- [AIM]
Copy from the first line below down to and including the line with "nr = np.random.default_rng(11)". Skip the pictures.

START AVAILABLE DATA

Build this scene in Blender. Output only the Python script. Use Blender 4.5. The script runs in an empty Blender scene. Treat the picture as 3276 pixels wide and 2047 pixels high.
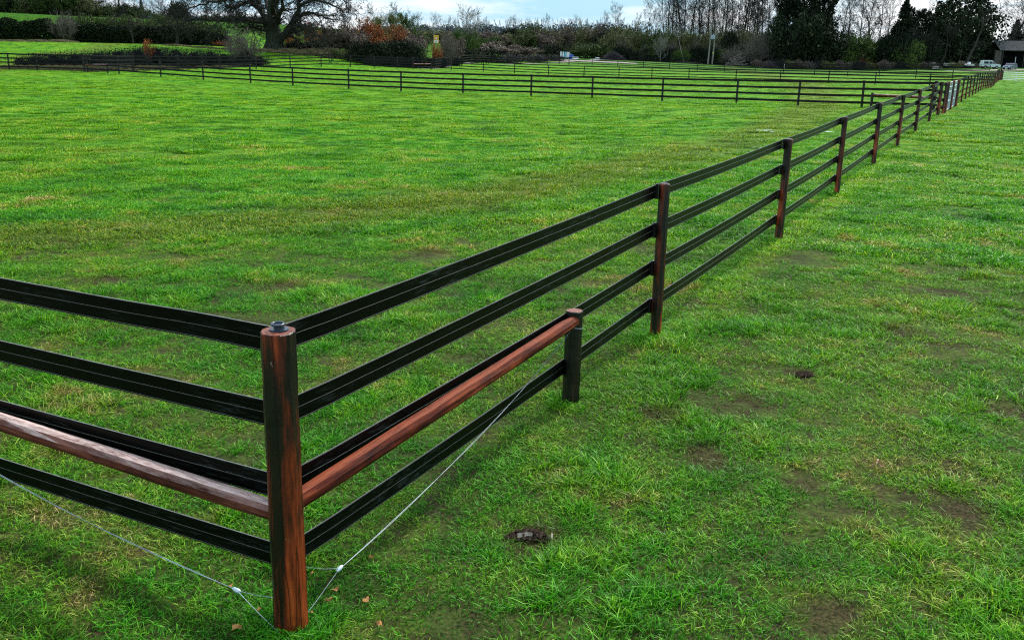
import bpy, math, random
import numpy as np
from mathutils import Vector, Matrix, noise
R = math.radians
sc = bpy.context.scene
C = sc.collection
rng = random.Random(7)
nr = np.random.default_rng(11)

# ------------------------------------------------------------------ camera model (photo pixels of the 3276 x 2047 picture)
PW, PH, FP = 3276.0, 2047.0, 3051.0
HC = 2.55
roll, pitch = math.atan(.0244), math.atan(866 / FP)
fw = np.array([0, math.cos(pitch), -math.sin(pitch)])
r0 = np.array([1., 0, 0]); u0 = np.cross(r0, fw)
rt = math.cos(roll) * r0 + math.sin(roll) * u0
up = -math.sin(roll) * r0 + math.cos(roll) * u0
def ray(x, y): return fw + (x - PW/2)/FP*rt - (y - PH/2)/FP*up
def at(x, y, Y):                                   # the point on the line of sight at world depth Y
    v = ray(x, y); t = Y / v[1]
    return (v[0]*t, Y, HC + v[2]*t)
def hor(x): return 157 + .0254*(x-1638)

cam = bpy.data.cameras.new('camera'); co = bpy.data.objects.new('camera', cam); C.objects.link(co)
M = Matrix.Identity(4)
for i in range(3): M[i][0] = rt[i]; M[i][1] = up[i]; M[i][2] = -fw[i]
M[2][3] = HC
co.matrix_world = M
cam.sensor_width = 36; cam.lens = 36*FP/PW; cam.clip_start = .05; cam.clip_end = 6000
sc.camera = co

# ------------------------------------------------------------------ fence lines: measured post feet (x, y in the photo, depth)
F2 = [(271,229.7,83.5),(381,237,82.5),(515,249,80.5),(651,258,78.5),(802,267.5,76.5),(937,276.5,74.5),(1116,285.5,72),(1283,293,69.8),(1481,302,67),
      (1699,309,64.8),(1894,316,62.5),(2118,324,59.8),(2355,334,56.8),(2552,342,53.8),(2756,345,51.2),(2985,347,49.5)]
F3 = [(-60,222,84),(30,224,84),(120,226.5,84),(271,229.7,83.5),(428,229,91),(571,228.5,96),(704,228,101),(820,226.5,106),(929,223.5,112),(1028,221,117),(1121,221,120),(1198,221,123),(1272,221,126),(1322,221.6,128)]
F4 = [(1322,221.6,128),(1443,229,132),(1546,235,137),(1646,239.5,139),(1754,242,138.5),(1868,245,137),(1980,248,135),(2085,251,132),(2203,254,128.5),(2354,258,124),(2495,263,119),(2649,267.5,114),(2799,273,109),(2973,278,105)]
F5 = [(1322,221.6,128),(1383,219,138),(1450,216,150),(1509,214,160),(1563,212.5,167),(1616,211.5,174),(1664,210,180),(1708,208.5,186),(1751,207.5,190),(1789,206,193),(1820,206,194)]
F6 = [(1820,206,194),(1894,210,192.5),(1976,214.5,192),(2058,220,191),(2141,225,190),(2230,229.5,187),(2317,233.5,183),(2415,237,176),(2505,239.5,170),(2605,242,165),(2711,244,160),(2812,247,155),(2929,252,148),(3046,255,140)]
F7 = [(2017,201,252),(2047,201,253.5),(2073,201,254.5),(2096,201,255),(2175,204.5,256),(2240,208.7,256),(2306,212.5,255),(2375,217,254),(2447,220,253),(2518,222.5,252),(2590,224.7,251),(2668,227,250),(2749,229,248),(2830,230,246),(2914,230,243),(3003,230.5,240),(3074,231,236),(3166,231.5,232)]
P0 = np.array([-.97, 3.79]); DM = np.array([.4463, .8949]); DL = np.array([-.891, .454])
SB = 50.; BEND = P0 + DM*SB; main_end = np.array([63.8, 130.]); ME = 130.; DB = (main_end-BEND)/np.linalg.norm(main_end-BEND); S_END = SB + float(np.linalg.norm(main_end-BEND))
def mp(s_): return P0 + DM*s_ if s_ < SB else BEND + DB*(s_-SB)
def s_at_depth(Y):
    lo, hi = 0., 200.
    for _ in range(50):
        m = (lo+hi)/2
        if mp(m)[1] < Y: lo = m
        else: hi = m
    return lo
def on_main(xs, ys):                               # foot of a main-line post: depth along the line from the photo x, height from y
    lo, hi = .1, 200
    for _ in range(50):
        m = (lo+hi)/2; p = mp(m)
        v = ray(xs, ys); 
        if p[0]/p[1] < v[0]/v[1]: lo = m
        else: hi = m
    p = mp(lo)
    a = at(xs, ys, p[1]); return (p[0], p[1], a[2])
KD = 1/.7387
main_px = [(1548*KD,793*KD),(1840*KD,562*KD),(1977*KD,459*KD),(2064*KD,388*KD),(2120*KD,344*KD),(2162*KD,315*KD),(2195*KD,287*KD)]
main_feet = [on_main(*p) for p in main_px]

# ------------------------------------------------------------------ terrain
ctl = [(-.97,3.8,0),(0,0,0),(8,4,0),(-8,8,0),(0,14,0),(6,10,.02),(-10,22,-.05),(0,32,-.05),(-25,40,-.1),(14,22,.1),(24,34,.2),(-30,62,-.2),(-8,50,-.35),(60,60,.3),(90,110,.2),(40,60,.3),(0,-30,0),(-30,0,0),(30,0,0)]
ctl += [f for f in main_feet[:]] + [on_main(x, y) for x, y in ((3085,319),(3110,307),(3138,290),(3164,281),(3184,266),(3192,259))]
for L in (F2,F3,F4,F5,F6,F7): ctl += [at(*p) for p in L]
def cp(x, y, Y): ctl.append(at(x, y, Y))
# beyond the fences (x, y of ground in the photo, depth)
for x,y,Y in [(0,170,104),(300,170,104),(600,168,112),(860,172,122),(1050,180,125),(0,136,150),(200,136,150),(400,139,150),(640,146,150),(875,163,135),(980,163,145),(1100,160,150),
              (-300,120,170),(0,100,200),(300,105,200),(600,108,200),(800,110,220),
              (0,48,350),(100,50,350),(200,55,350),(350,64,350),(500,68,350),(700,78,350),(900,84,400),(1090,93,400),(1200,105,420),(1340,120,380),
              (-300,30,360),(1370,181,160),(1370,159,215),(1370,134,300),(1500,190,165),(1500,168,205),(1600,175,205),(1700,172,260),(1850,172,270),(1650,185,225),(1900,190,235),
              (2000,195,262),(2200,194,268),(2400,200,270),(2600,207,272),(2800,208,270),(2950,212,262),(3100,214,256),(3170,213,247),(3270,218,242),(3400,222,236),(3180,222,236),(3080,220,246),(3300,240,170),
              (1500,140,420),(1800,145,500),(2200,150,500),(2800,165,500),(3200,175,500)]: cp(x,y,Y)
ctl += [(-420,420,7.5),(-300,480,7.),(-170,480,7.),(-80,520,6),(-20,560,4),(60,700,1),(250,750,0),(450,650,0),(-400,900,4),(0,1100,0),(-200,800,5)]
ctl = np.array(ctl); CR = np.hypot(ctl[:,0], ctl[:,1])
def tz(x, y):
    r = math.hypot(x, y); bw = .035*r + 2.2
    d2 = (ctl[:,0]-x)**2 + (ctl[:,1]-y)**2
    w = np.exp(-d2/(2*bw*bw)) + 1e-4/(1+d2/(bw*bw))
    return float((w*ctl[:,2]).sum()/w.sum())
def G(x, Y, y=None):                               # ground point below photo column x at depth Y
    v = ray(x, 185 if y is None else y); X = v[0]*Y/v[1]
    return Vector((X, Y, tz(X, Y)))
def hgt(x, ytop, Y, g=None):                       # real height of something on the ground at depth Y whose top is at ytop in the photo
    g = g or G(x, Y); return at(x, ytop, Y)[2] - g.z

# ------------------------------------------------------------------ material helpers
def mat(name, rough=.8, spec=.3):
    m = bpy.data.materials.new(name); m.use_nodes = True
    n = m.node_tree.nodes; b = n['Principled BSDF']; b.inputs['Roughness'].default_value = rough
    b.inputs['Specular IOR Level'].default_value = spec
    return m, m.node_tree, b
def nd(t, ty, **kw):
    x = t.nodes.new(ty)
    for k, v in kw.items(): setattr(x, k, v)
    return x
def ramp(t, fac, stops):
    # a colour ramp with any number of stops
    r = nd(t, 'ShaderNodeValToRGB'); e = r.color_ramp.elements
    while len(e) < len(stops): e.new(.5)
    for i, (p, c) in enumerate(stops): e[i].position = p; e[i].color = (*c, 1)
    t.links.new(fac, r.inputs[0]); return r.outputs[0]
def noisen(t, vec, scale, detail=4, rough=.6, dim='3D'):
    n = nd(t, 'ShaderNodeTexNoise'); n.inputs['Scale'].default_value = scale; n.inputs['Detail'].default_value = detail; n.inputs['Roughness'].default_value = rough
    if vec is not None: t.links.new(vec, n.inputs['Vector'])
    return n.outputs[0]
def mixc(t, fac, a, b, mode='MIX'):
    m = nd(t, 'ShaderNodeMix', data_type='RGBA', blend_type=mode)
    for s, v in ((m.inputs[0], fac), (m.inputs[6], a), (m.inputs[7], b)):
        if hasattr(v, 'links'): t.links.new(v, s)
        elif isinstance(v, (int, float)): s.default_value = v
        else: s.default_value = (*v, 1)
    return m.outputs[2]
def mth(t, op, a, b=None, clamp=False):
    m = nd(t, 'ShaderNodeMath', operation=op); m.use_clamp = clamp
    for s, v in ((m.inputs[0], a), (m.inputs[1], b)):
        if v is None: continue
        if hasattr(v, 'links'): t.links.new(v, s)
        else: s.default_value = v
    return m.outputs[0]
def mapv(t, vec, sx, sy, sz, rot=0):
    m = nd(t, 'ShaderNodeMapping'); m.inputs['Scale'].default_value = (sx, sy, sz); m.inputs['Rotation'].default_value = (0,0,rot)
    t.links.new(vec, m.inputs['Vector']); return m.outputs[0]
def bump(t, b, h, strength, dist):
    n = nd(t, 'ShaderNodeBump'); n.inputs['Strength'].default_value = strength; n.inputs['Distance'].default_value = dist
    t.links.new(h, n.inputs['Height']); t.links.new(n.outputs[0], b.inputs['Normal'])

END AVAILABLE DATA

- [OUTPUT FOR THIS TASK]
Build this scene in Blender. Output only the Python script. Use Blender 4.5. The script runs in an empty Blender scene. Treat the picture as 3276 pixels wide and 2047 pixels high.
import bpy, math, random
import numpy as np
from mathutils import Vector, Matrix, noise
R = math.radians
sc = bpy.context.scene
C = sc.collection
rng = random.Random(7)
nr = np.random.default_rng(11)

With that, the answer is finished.